EXERCISE OBJECTIVE
Transcribe the material exactly. Images do not belong in the copy.

DATA SECTION
--------------------
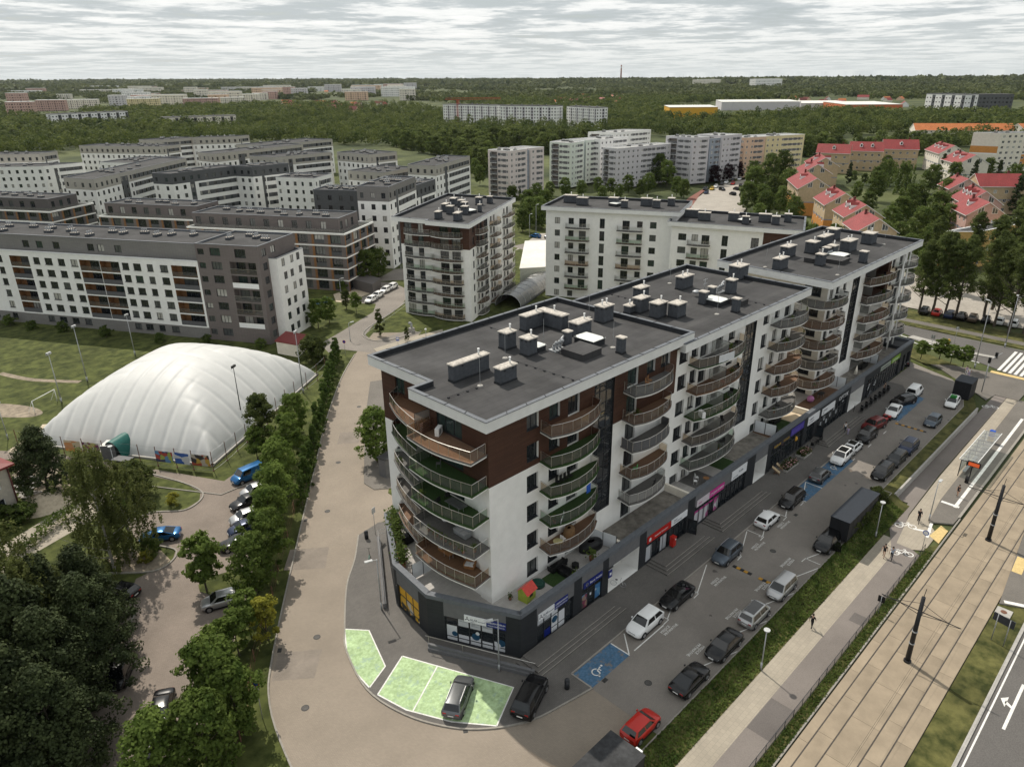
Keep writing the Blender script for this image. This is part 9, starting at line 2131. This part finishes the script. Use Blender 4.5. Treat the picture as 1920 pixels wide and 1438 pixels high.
# ================================================================ PEOPLE
SKIN = mat('skin',(.46,.30,.22),.6,.05); HAIRD = mat('dark_hair',(.03,.022,.018),.8,.2)
def person(label,p,z,a_,top,legs,pose='walk',shoes=BLACKP,hair=HAIRD,skin_arms=True,hold=None,shorts=False,h=1.76):
 """one continuous skinned figure; clothing colours assigned by body region"""
 k = h / 1.76; st = {'walk': .26,'stand': .06,'ride': .2}[pose]
 V = [(0,0,.95)]; E_ = []; Rr = [.135]; reg = ['legs']
 def add(p_,par,r,g): V.append(p_); Rr.append(r); reg.append(g); E_.append((par,len(V) - 1)); return len(V) - 1
 b1 = add((0,0,1.12),0,.125,'top'); b2 = add((.01,0,1.32),b1,.15,'top'); nk = add((.0,0,1.47),b2,.065,'skin'); h0 = add((.02,0,1.56),nk,.085,'skin'); h1 = add((.025,0,1.65),h0,.098,'skin'); h2 = add((.01,0,1.73),h1,.07,'skin'); add((.12,0,1.60),h0,.02,'skin')
 for s in (1,-1):
  f = s * st; lift = .06 if f < 0 else 0
  if pose == 'ride': f = .25 if s > 0 else .05; lift = .25 if s > 0 else .05
  hp = add((0,s * .09,.90),0,.10,'legs'); kn = add((f * .62 + .04,s * .10,.50 + lift),hp,.062,'skin' if shorts else 'legs'); an = add((f - (.06 if f < 0 else 0),s * .10,.10 + lift),kn,.045,'skin' if shorts else 'legs'); add((f + .15,s * .11,.04 + lift),an,.042,'shoe')
  sh = add((0,s * .19,1.40),b2,.068,'top'); ar = -f * .9
  if pose == 'ride': el = add((.2,s * .22,1.18),sh,.048,'top'); wr = add((.42,s * .2,1.08),el,.034,'skin')
  else: el = add((ar * .45,s * .25,1.14),sh,.048,'skin' if skin_arms else 'top'); wr = add((ar * .9 + .04,s * .25,.90),el,.034,'skin')
  pm = add((V[wr][0] + .02,V[wr][1],V[wr][2] - .08),wr,.034,'skin')
  for q,(dx,L_) in enumerate(((.030,.075),(.012,.085),(-.008,.08),(-.026,.065))): m1 = add((V[pm][0] + dx,V[pm][1],V[pm][2] - L_ * .55),pm,.010,'skin'); add((V[pm][0] + dx + .012,V[pm][1] - s * .012,V[pm][2] - L_),m1,.009,'skin')
  add((V[pm][0] + .05,V[pm][1] - s * .02,V[pm][2] - .02),wr,.011,'skin')
 me = bpy.data.meshes.new('person'); me.from_pydata(V,E_,[]); ob = bpy.data.objects.new('person',me); COL.objects.link(ob)
 me.skin_vertices or me.attributes
 md = ob.modifiers.new('skin','SKIN'); sv = me.skin_vertices[0].data
 for i,r in enumerate(Rr): sv[i].radius = (r,r)
 sv[0].use_root = True
 s2 = ob.modifiers.new('sub','SUBSURF'); s2.levels = 1; s2.render_levels = 1
 dg = bpy.context.evaluated_depsgraph_get(); m2 = bpy.data.meshes.new_from_object(ob.evaluated_get(dg))
 COL.objects.unlink(ob); bpy.data.objects.remove(ob)
 mats = [SKIN,top,legs,shoes]; m2.materials.clear()
 for m in mats: m2.materials.append(m)
 ix = {'skin': 0,'top': 1,'legs': 2,'shoe': 3}; pts = [Vector(v) for v in V]
 mids = [((pts[a] + pts[b]) / 2,reg[b]) for a,b in E_] + [(pts[i],reg[i]) for i in range(len(V))]
 for f in m2.polygons:
  c = f.center; f.material_index = ix[min(mids,key=lambda q: (q[0] - c).length_squared)[1]]; f.use_smooth = True
 T = put('person',m2,None,(*p,z),RAD(a_)); T.scale = (k,k,k); T['label'] = label; T['category'] = 'person'
 mb = MB(); rows = [[(.005 + .105 * f * cos(2 * pi * q / 12) - .012,.10 * f * sin(2 * pi * q / 12),zz) for q in range(12)] for f,zz in ((.98,1.62),(1.06,1.68),(.9,1.75),(.45,1.795),(.02,1.80))]; mb.grid(rows,0,True,True); build('hair',mb,[hair],T)
 mb = MB()
 for s in (1,-1): mb.ball((.112,s * .036,1.645),.012,6)
 mb.box(.105,-.025,1.565,.118,.025,1.572); build('face_features',mb,[BLACKP],T)
 return T
BLK = mat('black_cotton',(.014,.014,.016),.9,.1); BLUJ = mat('pale_blue_shirt',(.30,.36,.44),.9,.1); WHT = mat('white_shirt',(.68,.68,.68),.9,.05); LIL = mat('lilac_cloth',(.40,.34,.50),.9,.08); DKB = mat('dark_denim',(.02,.025,.04),.9,.1)
person('man in black shorts and t-shirt walking on the pale path',(79.4,19.3),LO,185,BLK,BLK,shorts=True,h=1.8); person('man in a pale blue shirt and dark trousers on the pale path',(79.5,18.5),LO,185,BLUJ,DKB,h=1.76)
person('person in black clothes walking alone on the path by the bank',(62.2,20.1),LO,0,BLK,BLK,skin_arms=False,h=1.78); person('woman in a white top with dark trousers on the shop footway',(106.3,34.9),.11,0,WHT,DKB,h=1.72)
person('child in lilac clothes beside the woman in the white top',(105.7,34.2),.11,0,LIL,LIL,pose='stand',skin_arms=False,h=1.3); person('person in dark clothes with pale legs waiting near the tram stop',(99.3,17.2),LO + .2,150,BLK,BLK,pose='stand',shorts=True)
person('person in white at the crossing street corner',(145.9,28.4),LO + .1,200,WHT,LIL,pose='stand',h=1.75); person('second person in pale clothes at the crossing street corner',(146.6,29.0),LO + .1,20,LIL,WHT,h=1.75)
person('cyclist in dark clothes riding on the cycle path bend',(89.8,18.9),LO + .12,200,BLK,BLK,pose='ride',skin_arms=True); b_ = bicycle('dark bicycle ridden by the cyclist on the path bend',(89.75,18.88),200,BLACKP,LO + .02,0)
person('person sitting outside the far shops',(126.5,36.4),.0,250,BLK,BLK,pose='stand')
# ================================================================ AIR
mb = MB(); mb.box(-9600,-9600,-2.2,9700,9700,110)
hm = bpy.data.materials.new('haze_air'); hm.use_nodes = True; hn = hm.node_tree.nodes; hn.remove(hn['Principled BSDF'])
pv = hn.new('ShaderNodeVolumePrincipled'); pv.inputs['Color'].default_value = (.86,.92,1,1); pv.inputs['Density'].default_value = 1.6e-5; pv.inputs['Anisotropy'].default_value = .2
hm.node_tree.links.new(pv.outputs[0],hn['Material Output'].inputs['Volume'])
hz_ = build('haze',mb,[hm]); hz_['kind'] = 'stuff'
--------------------
FINAL RESULT
Keep writing the Blender script for this image. This is part 9, starting at line 2131. This part finishes the script. Use Blender 4.5. Treat the picture as 1920 pixels wide and 1438 pixels high.
# ================================================================ PEOPLE
SKIN = mat('skin',(.46,.30,.22),.6,.05); HAIRD = mat('dark_hair',(.03,.022,.018),.8,.2)
def person(label,p,z,a_,top,legs,pose='walk',shoes=BLACKP,hair=HAIRD,skin_arms=True,hold=None,shorts=False,h=1.76):
 """one continuous skinned figure; clothing colours assigned by body region"""
 k = h / 1.76; st = {'walk': .26,'stand': .06,'ride': .2}[pose]
 V = [(0,0,.95)]; E_ = []; Rr = [.135]; reg = ['legs']
 def add(p_,par,r,g): V.append(p_); Rr.append(r); reg.append(g); E_.append((par,len(V) - 1)); return len(V) - 1
 b1 = add((0,0,1.12),0,.125,'top'); b2 = add((.01,0,1.32),b1,.15,'top'); nk = add((.0,0,1.47),b2,.065,'skin'); h0 = add((.02,0,1.56),nk,.085,'skin'); h1 = add((.025,0,1.65),h0,.098,'skin'); h2 = add((.01,0,1.73),h1,.07,'skin'); add((.12,0,1.60),h0,.02,'skin')
 for s in (1,-1):
  f = s * st; lift = .06 if f < 0 else 0
  if pose == 'ride': f = .25 if s > 0 else .05; lift = .25 if s > 0 else .05
  hp = add((0,s * .09,.90),0,.10,'legs'); kn = add((f * .62 + .04,s * .10,.50 + lift),hp,.062,'skin' if shorts else 'legs'); an = add((f - (.06 if f < 0 else 0),s * .10,.10 + lift),kn,.045,'skin' if shorts else 'legs'); add((f + .15,s * .11,.04 + lift),an,.042,'shoe')
  sh = add((0,s * .19,1.40),b2,.068,'top'); ar = -f * .9
  if pose == 'ride': el = add((.2,s * .22,1.18),sh,.048,'top'); wr = add((.42,s * .2,1.08),el,.034,'skin')
  else: el = add((ar * .45,s * .25,1.14),sh,.048,'skin' if skin_arms else 'top'); wr = add((ar * .9 + .04,s * .25,.90),el,.034,'skin')
  pm = add((V[wr][0] + .02,V[wr][1],V[wr][2] - .08),wr,.034,'skin')
  for q,(dx,L_) in enumerate(((.030,.075),(.012,.085),(-.008,.08),(-.026,.065))): m1 = add((V[pm][0] + dx,V[pm][1],V[pm][2] - L_ * .55),pm,.010,'skin'); add((V[pm][0] + dx + .012,V[pm][1] - s * .012,V[pm][2] - L_),m1,.009,'skin')
  add((V[pm][0] + .05,V[pm][1] - s * .02,V[pm][2] - .02),wr,.011,'skin')
 me = bpy.data.meshes.new('person'); me.from_pydata(V,E_,[]); ob = bpy.data.objects.new('person',me); COL.objects.link(ob)
 me.skin_vertices or me.attributes
 md = ob.modifiers.new('skin','SKIN'); sv = me.skin_vertices[0].data
 for i,r in enumerate(Rr): sv[i].radius = (r,r)
 sv[0].use_root = True
 s2 = ob.modifiers.new('sub','SUBSURF'); s2.levels = 1; s2.render_levels = 1
 dg = bpy.context.evaluated_depsgraph_get(); m2 = bpy.data.meshes.new_from_object(ob.evaluated_get(dg))
 COL.objects.unlink(ob); bpy.data.objects.remove(ob)
 mats = [SKIN,top,legs,shoes]; m2.materials.clear()
 for m in mats: m2.materials.append(m)
 ix = {'skin': 0,'top': 1,'legs': 2,'shoe': 3}; pts = [Vector(v) for v in V]
 mids = [((pts[a] + pts[b]) / 2,reg[b]) for a,b in E_] + [(pts[i],reg[i]) for i in range(len(V))]
 for f in m2.polygons:
  c = f.center; f.material_index = ix[min(mids,key=lambda q: (q[0] - c).length_squared)[1]]; f.use_smooth = True
 T = put('person',m2,None,(*p,z),RAD(a_)); T.scale = (k,k,k); T['label'] = label; T['category'] = 'person'
 mb = MB(); rows = [[(.005 + .105 * f * cos(2 * pi * q / 12) - .012,.10 * f * sin(2 * pi * q / 12),zz) for q in range(12)] for f,zz in ((.98,1.62),(1.06,1.68),(.9,1.75),(.45,1.795),(.02,1.80))]; mb.grid(rows,0,True,True); build('hair',mb,[hair],T)
 mb = MB()
 for s in (1,-1): mb.ball((.112,s * .036,1.645),.012,6)
 mb.box(.105,-.025,1.565,.118,.025,1.572); build('face_features',mb,[BLACKP],T)
 return T
BLK = mat('black_cotton',(.014,.014,.016),.9,.1); BLUJ = mat('pale_blue_shirt',(.30,.36,.44),.9,.1); WHT = mat('white_shirt',(.68,.68,.68),.9,.05); LIL = mat('lilac_cloth',(.40,.34,.50),.9,.08); DKB = mat('dark_denim',(.02,.025,.04),.9,.1)
person('man in black shorts and t-shirt walking on the pale path',(79.4,19.3),LO,185,BLK,BLK,shorts=True,h=1.8); person('man in a pale blue shirt and dark trousers on the pale path',(79.5,18.5),LO,185,BLUJ,DKB,h=1.76)
person('person in black clothes walking alone on the path by the bank',(62.2,20.1),LO,0,BLK,BLK,skin_arms=False,h=1.78); person('woman in a white top with dark trousers on the shop footway',(106.3,34.9),.11,0,WHT,DKB,h=1.72)
person('child in lilac clothes beside the woman in the white top',(105.7,34.2),.11,0,LIL,LIL,pose='stand',skin_arms=False,h=1.3); person('person in dark clothes with pale legs waiting near the tram stop',(99.3,17.2),LO + .2,150,BLK,BLK,pose='stand',shorts=True)
person('person in white at the crossing street corner',(145.9,28.4),LO + .1,200,WHT,LIL,pose='stand',h=1.75); person('second person in pale clothes at the crossing street corner',(146.6,29.0),LO + .1,20,LIL,WHT,h=1.75)
person('cyclist in dark clothes riding on the cycle path bend',(89.8,18.9),LO + .12,200,BLK,BLK,pose='ride',skin_arms=True); b_ = bicycle('dark bicycle ridden by the cyclist on the path bend',(89.75,18.88),200,BLACKP,LO + .02,0)
person('person sitting outside the far shops',(126.5,36.4),.0,250,BLK,BLK,pose='stand')
# ================================================================ AIR
mb = MB(); mb.box(-9600,-9600,-2.2,9700,9700,110)
hm = bpy.data.materials.new('haze_air'); hm.use_nodes = True; hn = hm.node_tree.nodes; hn.remove(hn['Principled BSDF'])
pv = hn.new('ShaderNodeVolumePrincipled'); pv.inputs['Color'].default_value = (.86,.92,1,1); pv.inputs['Density'].default_value = 1.6e-5; pv.inputs['Anisotropy'].default_value = .2
hm.node_tree.links.new(pv.outputs[0],hn['Material Output'].inputs['Volume'])
hz_ = build('haze',mb,[hm]); hz_['kind'] = 'stuff'